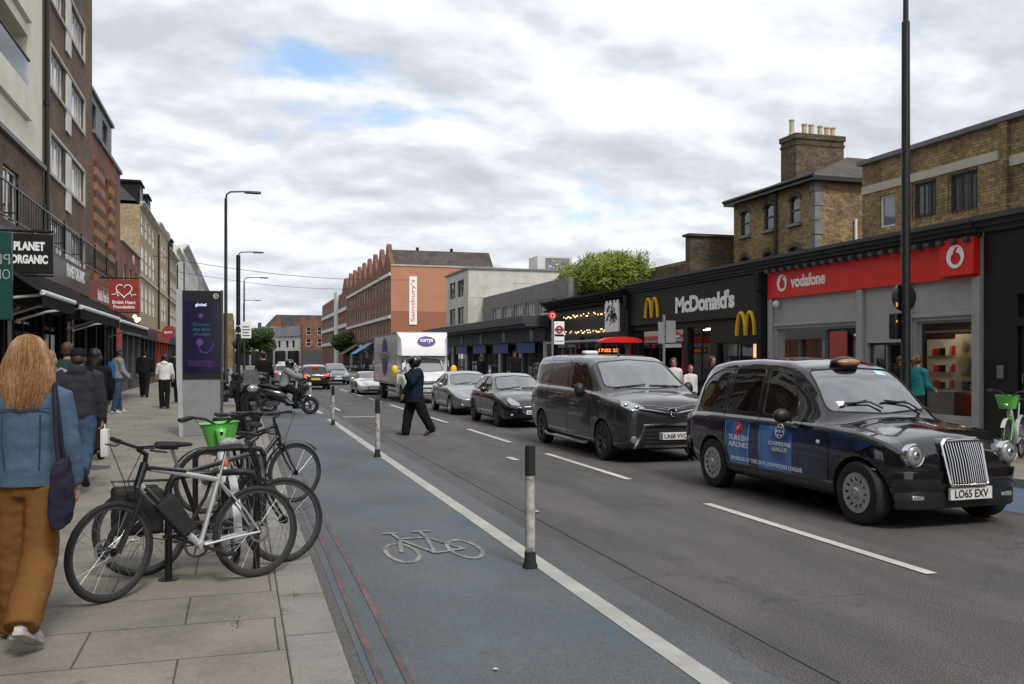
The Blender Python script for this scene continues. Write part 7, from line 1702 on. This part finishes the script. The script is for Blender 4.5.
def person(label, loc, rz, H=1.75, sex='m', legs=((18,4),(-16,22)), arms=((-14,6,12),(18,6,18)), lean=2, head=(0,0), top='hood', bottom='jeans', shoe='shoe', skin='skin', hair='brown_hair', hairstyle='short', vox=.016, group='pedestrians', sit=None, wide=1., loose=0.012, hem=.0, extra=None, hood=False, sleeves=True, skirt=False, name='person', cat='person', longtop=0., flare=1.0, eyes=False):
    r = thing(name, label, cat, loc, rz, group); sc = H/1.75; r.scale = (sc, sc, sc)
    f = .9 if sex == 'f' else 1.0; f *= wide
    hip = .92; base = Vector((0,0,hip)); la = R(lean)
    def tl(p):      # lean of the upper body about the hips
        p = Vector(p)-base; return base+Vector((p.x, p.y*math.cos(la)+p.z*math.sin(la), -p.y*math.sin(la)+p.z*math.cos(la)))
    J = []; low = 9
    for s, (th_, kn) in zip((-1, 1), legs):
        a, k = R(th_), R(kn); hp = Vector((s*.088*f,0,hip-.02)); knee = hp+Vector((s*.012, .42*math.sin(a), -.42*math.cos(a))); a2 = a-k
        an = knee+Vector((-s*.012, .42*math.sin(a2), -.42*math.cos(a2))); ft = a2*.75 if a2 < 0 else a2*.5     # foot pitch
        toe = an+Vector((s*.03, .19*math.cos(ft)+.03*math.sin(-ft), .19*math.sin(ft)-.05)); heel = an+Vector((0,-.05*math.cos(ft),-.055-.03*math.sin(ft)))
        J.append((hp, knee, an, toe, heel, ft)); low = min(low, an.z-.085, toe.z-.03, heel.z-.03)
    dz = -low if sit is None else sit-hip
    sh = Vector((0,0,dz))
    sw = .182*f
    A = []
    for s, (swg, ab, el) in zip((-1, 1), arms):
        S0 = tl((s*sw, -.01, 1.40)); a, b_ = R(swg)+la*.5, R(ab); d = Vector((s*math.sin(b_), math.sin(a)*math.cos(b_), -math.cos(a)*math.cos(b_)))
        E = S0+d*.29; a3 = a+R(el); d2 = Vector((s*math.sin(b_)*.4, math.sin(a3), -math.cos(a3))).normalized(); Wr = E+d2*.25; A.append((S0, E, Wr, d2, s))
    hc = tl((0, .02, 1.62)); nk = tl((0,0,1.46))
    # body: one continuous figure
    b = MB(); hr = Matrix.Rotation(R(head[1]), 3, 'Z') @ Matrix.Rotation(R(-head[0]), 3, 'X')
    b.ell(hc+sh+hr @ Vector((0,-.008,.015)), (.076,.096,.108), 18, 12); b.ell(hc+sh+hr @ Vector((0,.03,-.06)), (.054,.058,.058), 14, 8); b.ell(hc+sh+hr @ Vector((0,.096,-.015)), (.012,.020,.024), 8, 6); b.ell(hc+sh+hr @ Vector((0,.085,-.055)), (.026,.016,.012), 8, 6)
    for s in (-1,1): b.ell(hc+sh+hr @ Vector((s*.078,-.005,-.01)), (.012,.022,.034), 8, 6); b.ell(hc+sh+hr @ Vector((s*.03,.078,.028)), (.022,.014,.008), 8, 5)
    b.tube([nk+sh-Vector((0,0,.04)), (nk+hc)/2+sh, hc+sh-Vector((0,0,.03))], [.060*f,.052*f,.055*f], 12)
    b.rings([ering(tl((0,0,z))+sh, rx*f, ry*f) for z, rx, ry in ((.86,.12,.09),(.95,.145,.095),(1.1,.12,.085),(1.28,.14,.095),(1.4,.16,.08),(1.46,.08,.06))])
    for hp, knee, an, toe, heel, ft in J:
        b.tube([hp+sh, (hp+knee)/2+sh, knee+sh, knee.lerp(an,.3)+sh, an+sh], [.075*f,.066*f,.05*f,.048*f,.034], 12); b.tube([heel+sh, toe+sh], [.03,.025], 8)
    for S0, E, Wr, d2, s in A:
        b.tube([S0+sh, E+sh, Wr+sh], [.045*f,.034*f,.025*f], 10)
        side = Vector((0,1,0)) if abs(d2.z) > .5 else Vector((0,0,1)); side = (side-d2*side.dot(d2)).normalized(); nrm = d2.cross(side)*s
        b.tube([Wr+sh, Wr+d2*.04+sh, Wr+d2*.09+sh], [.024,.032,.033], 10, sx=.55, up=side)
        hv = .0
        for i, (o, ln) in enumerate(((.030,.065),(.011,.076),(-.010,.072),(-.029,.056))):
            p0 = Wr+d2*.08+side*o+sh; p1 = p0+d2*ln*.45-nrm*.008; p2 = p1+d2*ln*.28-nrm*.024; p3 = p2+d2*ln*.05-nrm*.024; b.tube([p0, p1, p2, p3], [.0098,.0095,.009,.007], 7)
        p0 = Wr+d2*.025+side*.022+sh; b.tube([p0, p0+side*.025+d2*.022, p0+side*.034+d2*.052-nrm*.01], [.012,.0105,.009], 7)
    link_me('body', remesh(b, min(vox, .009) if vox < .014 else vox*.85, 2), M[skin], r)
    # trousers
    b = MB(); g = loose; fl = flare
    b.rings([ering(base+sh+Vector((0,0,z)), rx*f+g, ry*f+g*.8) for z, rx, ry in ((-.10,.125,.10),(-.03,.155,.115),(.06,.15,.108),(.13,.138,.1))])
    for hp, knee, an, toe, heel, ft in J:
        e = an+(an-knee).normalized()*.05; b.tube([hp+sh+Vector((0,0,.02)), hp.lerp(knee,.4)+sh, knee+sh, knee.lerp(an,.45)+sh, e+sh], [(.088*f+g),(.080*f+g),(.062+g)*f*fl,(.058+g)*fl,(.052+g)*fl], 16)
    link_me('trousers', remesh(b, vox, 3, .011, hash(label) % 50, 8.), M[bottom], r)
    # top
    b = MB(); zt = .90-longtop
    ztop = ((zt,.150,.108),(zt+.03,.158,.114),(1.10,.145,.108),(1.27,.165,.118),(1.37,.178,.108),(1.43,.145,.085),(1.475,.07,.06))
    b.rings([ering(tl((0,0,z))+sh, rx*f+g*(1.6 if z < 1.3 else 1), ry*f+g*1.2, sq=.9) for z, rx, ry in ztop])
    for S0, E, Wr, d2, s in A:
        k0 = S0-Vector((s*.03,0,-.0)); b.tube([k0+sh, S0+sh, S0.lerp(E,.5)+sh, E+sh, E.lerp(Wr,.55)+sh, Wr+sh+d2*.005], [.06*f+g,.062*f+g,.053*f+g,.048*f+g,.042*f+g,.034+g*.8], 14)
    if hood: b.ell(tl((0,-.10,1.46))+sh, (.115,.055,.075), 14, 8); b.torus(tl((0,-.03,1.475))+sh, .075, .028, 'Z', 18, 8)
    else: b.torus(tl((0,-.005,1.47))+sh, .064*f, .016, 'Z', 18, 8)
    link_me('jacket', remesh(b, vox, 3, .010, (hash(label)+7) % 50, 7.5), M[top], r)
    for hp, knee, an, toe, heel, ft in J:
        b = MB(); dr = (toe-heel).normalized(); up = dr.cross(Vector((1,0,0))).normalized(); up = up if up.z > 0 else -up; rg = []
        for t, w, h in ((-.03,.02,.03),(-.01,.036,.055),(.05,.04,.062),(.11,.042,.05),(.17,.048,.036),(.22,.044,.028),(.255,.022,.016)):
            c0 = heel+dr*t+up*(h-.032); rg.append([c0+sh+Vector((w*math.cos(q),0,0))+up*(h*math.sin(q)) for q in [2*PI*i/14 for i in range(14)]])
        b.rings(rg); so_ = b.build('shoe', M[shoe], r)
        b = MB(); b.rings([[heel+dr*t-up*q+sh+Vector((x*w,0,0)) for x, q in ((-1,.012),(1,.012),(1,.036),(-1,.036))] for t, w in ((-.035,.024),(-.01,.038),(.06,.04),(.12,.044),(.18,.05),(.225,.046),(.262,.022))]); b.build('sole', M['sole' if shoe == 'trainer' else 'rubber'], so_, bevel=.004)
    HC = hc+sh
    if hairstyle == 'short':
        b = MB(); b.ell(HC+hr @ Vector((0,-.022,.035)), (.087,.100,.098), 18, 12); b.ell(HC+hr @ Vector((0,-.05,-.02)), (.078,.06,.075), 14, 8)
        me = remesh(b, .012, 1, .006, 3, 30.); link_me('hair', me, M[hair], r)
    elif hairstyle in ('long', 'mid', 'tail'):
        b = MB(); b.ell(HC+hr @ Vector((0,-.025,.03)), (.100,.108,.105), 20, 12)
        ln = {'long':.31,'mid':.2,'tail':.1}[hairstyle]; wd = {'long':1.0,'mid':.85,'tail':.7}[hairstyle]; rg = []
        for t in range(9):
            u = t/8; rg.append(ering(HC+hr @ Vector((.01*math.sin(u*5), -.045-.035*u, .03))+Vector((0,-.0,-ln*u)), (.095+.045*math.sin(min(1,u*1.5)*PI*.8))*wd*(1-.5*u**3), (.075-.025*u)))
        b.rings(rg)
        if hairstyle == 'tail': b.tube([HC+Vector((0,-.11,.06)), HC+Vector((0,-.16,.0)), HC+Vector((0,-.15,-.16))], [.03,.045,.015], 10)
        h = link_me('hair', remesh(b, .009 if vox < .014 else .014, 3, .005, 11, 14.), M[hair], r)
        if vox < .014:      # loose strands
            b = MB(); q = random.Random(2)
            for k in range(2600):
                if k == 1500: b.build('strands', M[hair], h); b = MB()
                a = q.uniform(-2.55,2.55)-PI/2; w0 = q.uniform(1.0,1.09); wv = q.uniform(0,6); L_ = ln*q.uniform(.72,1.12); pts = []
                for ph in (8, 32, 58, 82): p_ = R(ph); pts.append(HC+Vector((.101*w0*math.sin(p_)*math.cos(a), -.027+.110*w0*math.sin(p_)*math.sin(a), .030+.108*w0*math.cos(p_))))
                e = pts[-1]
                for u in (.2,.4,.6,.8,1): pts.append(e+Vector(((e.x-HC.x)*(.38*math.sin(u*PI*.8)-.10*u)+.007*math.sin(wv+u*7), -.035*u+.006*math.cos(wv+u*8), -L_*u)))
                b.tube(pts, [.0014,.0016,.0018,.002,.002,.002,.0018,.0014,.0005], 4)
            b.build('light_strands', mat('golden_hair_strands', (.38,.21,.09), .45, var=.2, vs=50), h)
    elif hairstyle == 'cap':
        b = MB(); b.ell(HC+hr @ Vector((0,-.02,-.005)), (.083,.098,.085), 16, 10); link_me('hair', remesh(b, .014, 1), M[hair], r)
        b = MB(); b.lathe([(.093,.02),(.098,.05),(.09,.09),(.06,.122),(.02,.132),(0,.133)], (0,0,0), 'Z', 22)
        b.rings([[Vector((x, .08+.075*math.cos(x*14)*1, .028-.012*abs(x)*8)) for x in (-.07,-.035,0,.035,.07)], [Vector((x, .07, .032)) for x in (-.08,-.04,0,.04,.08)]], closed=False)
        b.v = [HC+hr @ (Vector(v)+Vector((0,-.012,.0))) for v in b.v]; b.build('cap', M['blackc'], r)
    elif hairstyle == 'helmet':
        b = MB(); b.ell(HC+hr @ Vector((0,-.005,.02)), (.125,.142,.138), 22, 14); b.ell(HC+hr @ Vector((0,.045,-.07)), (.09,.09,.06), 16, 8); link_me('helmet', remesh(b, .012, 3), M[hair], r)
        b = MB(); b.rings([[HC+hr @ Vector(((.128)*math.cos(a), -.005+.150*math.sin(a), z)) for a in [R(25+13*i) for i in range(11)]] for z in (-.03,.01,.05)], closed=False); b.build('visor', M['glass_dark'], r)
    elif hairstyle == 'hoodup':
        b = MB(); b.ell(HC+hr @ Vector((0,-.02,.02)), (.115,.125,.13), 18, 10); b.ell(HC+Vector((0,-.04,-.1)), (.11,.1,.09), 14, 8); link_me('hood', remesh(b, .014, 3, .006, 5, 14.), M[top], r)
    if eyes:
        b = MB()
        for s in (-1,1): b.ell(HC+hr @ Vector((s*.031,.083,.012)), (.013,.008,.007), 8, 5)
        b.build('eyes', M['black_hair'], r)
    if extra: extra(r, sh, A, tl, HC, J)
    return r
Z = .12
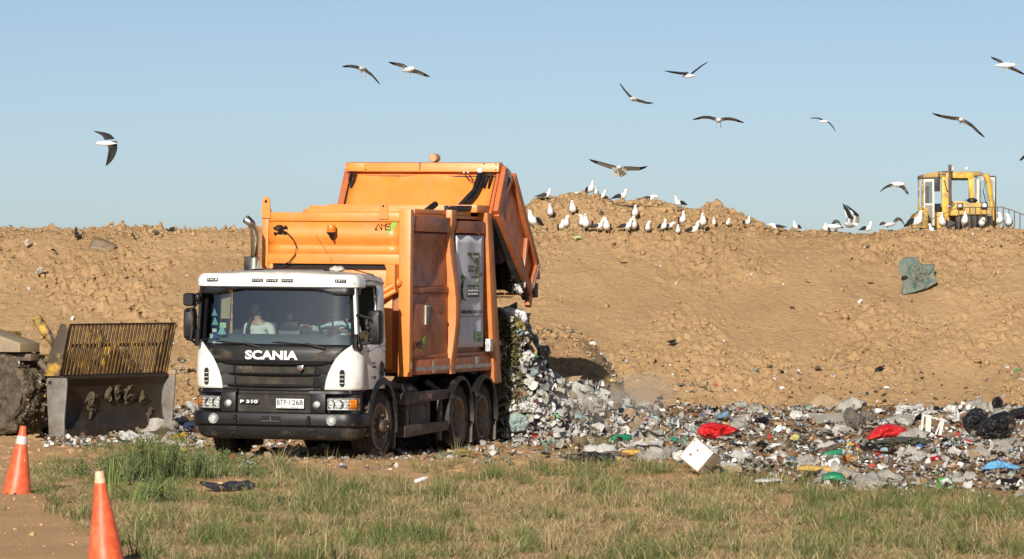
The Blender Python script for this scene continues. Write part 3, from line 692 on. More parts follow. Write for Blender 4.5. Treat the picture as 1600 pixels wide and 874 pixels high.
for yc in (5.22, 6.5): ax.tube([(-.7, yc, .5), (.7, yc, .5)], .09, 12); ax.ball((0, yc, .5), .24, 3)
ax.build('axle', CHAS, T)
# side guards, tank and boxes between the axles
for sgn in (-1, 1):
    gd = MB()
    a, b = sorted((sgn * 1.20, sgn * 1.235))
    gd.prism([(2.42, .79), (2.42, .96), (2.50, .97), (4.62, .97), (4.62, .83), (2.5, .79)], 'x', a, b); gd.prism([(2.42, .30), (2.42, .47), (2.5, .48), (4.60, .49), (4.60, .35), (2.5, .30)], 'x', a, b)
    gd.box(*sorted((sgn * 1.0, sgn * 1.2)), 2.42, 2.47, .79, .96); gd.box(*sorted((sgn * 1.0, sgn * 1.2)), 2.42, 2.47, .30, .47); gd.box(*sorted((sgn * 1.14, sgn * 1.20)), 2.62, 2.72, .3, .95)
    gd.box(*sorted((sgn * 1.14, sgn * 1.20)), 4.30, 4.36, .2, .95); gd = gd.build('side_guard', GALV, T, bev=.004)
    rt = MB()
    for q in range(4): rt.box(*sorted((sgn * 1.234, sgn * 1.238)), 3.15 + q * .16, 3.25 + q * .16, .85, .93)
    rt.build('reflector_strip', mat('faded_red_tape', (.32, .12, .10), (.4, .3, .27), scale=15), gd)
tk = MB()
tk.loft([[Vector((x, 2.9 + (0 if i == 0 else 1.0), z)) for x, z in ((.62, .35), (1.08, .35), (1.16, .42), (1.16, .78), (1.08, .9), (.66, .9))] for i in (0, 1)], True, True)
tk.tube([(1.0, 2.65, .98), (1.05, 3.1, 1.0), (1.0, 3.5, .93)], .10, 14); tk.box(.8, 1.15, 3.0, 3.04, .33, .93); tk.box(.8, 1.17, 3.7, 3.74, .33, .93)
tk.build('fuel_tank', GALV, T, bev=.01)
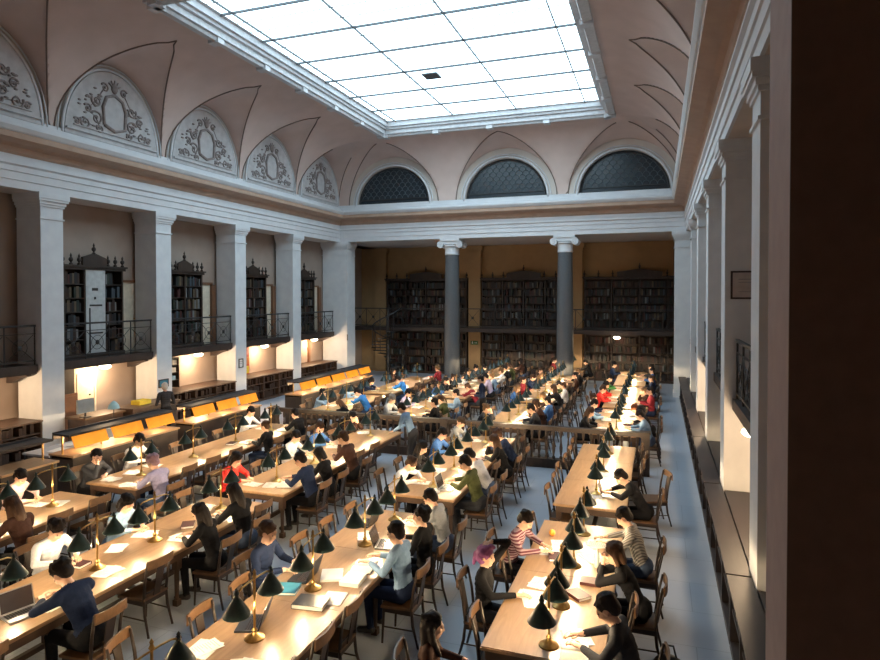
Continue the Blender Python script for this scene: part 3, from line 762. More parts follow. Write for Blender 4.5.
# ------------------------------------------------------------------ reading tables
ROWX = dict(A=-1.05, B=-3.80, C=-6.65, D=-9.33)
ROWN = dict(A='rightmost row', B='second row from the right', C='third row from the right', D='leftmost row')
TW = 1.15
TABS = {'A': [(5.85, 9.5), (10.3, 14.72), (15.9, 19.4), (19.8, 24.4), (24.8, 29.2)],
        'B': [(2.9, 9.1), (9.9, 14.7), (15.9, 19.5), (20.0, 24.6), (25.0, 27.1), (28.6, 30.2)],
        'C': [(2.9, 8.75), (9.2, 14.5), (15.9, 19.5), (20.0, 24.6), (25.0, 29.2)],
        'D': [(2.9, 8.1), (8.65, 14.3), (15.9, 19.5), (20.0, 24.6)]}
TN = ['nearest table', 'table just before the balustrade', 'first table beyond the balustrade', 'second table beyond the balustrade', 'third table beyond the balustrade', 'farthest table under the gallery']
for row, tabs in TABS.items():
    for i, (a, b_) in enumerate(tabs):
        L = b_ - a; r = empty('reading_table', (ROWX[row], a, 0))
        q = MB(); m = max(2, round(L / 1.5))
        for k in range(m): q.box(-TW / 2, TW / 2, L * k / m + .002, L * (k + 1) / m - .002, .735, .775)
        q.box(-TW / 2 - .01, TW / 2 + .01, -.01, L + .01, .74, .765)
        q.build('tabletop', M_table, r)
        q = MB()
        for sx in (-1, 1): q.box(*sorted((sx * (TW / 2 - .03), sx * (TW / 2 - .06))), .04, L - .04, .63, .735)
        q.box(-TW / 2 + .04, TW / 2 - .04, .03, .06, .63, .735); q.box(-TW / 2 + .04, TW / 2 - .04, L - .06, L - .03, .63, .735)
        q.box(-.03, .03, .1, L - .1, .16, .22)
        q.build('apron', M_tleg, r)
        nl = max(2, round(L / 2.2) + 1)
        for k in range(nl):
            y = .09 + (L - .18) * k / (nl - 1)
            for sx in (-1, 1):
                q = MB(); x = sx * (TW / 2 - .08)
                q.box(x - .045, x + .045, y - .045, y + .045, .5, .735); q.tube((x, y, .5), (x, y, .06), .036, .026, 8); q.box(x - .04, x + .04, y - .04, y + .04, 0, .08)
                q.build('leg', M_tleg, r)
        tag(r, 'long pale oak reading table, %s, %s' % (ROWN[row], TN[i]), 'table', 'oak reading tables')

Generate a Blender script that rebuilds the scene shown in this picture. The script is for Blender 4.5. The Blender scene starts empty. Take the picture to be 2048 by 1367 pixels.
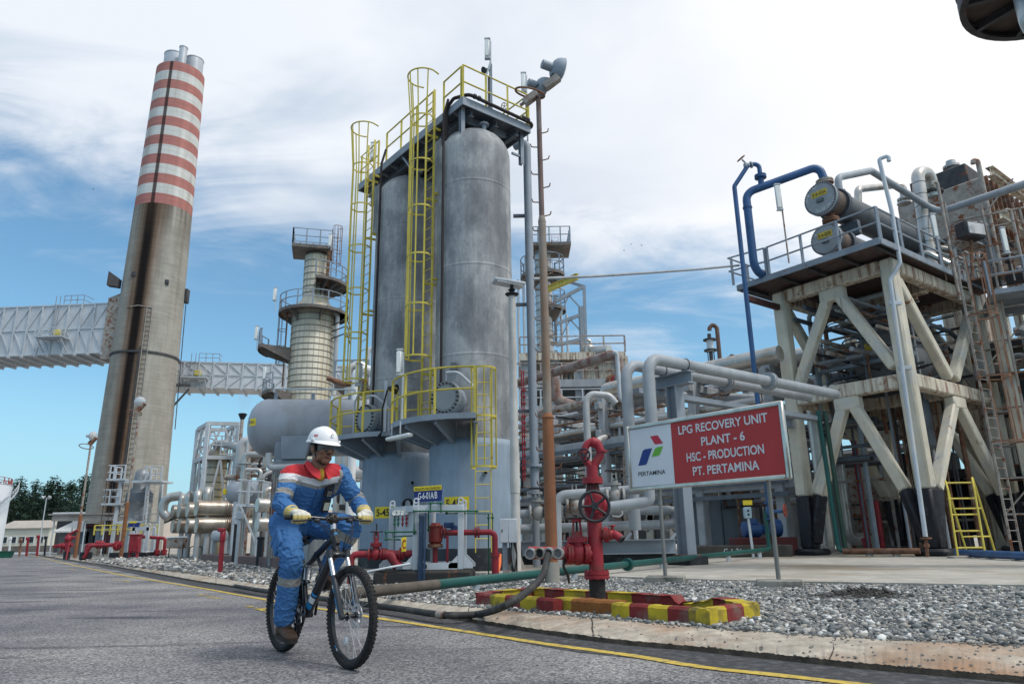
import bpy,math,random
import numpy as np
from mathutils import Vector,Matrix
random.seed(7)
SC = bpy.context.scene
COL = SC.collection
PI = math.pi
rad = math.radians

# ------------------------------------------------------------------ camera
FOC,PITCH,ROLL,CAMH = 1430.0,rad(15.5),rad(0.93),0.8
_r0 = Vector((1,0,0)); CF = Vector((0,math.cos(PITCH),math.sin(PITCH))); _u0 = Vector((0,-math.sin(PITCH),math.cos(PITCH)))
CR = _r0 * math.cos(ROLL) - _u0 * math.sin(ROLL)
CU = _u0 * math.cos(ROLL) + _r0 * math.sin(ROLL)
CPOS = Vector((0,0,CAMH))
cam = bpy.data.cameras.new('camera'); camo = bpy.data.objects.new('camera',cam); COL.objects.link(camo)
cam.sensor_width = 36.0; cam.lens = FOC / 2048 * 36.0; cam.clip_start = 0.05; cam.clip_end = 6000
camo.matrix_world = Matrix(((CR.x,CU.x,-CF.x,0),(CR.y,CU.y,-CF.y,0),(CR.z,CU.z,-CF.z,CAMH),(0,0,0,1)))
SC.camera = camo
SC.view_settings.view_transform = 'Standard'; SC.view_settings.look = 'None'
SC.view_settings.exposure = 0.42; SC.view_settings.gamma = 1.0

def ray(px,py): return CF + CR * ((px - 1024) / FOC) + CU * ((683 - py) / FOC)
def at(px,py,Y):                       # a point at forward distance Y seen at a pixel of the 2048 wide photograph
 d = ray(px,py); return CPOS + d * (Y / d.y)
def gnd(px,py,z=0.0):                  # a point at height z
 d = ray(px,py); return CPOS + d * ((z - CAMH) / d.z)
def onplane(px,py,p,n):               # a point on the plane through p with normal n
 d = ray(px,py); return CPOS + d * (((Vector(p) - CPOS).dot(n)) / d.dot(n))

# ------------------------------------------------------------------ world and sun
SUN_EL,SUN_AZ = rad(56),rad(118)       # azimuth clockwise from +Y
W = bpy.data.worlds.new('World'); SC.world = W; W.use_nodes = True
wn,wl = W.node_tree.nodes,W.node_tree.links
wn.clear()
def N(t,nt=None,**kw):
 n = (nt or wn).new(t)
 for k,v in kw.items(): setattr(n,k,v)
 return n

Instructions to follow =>
From the entries above, pull out each line that includes "Write".

Written reply =>
The Blender Python script for this scene continues. Write part 7, from line 1702 on. This part finishes the script. The script is for Blender 4.5.
The Blender Python script for this scene continues. Write part 3, from line 692 on. More parts follow. Write for Blender 4.5. Treat the picture as 1600 pixels wide and 874 pixels high.
Continue the Blender Python script for this scene: part 3, from line 762. More parts follow. Write for Blender 4.5.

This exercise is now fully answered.